I have considered the matters relied upon by Miss Tolaney in support of a wider interpretation of “judgment” but am not persuaded by them. Reliance is placed on the definition of a judgment in the Recast Brussels Regulation but I do not consider that PD6B 3.1(10) can be interpreted by reference to that Regulation. The definition in that Regulation is set out in CPR 74.2 but that is an example of “judgment” being given expressly a wider meaning than its ordinary and natural meaning. Reliance was placed on the approach of the court to the construction of the predecessor of PD6B 3.1(10) in Tasarruf at paragraph 53 where the court referred to CPR 74. But that case concerned the question whether the presence of assets within the jurisdiction was a precondition of service out under that head. Lawrence Collins J. observed that there was no such requirement under CPR 74 and that it would be odd if the gateway were to be construed as requiring such a pre-condition. (The Court of Appeal agreed with the approach of the judge; see [2007] 1 WLR 2508 at paragraphs 16 and 17.) I do not consider that Tasarruf suggests that in construing “judgment” in PD6B 3.1(10) one should give it the same express definition which is to be found in CPR 74 but not in PD6B 3.1(10).
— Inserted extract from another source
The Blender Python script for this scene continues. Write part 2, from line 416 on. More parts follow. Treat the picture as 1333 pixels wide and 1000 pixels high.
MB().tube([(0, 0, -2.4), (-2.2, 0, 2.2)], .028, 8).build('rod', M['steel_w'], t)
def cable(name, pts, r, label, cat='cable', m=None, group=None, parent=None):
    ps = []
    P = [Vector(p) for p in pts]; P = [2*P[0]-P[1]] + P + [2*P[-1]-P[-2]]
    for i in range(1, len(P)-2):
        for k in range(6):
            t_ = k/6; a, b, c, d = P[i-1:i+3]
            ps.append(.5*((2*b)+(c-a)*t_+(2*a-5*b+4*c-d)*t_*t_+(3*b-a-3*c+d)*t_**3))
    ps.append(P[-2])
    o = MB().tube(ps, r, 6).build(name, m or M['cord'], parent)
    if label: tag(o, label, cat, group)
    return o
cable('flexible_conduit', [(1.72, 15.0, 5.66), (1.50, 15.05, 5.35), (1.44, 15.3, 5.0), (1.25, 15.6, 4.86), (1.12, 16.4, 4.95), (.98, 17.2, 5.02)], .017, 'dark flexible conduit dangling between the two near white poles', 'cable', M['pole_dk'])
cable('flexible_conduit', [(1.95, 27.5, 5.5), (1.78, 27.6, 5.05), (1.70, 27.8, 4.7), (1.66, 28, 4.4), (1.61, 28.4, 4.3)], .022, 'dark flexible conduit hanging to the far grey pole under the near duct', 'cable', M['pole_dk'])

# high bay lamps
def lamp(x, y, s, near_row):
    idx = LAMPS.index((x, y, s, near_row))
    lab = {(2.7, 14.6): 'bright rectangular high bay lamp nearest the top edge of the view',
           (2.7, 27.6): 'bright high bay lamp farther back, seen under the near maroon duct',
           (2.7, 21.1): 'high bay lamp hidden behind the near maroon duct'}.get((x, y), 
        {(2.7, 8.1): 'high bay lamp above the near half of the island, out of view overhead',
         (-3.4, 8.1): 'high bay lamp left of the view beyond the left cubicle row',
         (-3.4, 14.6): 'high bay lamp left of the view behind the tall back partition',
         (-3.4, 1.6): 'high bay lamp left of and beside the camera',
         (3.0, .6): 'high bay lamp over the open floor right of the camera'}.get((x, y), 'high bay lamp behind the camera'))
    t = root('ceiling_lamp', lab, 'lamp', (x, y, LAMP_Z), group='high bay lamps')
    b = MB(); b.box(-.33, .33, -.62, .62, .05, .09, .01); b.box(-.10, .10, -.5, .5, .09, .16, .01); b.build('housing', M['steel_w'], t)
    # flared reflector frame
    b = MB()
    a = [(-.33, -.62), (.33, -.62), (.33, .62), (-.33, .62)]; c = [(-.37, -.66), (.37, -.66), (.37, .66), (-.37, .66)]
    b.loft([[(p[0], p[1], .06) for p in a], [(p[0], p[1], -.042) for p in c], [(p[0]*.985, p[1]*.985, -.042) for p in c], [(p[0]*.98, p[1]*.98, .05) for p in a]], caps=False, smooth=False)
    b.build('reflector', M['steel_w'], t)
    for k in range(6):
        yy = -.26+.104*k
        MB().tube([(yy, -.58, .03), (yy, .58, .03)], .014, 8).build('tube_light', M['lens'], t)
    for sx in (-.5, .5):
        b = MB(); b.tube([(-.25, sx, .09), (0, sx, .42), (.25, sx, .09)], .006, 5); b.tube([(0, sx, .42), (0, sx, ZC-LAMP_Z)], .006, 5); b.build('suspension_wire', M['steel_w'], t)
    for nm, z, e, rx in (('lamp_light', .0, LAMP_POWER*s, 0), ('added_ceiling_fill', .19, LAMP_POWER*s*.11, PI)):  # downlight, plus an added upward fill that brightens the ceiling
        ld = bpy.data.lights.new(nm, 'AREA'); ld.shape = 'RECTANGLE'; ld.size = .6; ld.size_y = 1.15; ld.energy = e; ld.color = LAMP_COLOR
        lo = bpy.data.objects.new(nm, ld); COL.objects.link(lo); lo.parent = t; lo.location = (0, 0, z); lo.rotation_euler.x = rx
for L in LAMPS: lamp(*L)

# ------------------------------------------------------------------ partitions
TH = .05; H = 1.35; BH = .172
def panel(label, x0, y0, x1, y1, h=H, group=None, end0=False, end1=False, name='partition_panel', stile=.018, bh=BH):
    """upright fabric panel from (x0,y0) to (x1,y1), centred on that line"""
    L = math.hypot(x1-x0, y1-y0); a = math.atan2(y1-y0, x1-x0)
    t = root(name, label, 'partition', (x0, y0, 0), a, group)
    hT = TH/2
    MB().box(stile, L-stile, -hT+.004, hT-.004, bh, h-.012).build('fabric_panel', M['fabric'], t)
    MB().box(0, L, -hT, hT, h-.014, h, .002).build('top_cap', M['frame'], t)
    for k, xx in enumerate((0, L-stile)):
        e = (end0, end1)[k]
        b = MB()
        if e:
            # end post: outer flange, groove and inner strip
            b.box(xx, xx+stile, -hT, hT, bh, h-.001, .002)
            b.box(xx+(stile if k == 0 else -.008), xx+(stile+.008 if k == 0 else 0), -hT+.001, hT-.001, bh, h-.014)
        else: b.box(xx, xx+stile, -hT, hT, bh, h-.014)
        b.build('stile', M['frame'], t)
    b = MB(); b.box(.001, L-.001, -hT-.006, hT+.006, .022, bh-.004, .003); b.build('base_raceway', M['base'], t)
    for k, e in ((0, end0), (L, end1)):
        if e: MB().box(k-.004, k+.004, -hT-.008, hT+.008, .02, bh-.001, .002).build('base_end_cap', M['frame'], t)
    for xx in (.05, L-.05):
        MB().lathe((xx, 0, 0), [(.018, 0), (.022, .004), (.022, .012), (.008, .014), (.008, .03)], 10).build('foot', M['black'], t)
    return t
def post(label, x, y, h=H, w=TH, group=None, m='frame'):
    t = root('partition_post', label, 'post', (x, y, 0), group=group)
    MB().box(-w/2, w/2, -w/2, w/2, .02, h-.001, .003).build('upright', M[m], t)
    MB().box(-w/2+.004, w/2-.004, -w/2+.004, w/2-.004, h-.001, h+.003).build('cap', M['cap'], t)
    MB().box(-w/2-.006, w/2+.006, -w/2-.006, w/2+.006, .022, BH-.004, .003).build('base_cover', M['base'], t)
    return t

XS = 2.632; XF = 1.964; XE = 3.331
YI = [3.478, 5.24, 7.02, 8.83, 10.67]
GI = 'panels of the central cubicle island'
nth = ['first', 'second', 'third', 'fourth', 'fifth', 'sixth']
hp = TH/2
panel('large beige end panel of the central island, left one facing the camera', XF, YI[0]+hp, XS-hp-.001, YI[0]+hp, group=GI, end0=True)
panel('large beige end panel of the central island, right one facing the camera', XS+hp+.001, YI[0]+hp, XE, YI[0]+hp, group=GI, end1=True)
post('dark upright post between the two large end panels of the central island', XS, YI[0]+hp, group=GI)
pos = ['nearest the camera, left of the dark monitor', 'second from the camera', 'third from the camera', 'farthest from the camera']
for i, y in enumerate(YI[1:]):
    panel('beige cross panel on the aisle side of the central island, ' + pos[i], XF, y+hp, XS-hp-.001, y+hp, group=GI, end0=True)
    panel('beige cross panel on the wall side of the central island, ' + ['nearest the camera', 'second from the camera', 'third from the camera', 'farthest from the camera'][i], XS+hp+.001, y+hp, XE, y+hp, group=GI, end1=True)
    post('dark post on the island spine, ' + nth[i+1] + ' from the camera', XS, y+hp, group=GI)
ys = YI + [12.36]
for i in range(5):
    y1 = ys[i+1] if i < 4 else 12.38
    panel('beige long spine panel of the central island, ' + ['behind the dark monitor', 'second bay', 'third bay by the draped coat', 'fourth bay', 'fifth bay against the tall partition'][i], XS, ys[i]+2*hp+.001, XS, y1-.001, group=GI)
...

Reliance was also placed on the circumstance that in Masri [2011] EWHC 409 (Comm) Gloster J. at paragraph 88 referred to the possibility of service of a committal application out of the jurisdiction being permitted by PD6B 3.1(10). However, she said nothing further about that possibility. Finally, it was said that there was a clear public interest in enforcing court orders, which public interest should be reflected in PD6B 3.1(10), otherwise no court orders could be enforced by service out under that gateway. However, I do not consider that that clear public interest is sufficient to distort what I consider to be the meaning which the gateway reasonably bears having regard to its ordinary and natural meaning, the context of the gateway within the CPR where other provisions expressly make clear whether judgment includes order, the legislative purpose underlying the gateway and the juxtaposition of judgment with award.

21.

It follows that I must dismiss the application for permission to serve out of the jurisdiction pursuant to PD6B 3.1(10).

Other matters

22.

There was also before the court an application for an order dispensing with personal service in the event that Mr. Vik did not designate a date, time and location for personal service. This application was therefore based on the premise that the case was a proper one for permission to serve out. (Footnote: 1) Since the application for permission to serve out has failed the application to dispense with service must also fail. (Footnote: 2)

23.

Finally, there was an application to dispense with personal service of an exhibit and of any other documents to be served in connection with the contempt application. Again, this application is premised upon the basis that the case is a proper one for service out and since it is not (at any rate pursuant to PD6B 3.1(10)) there is no need to deal with that application. In any event there was insufficient time to debate that issue on 28 July and it was not debated on the resumed hearing on 9 December.

Conclusion

24.

DB is not restricted to applying for a committal order pursuant to CPR 71.8. DB may also apply for a committal order pursuant to CPR 81. However, the court has no jurisdiction pursuant to PD6B 3.1(10) to grant permission to serve the committal application out of the jurisdiction.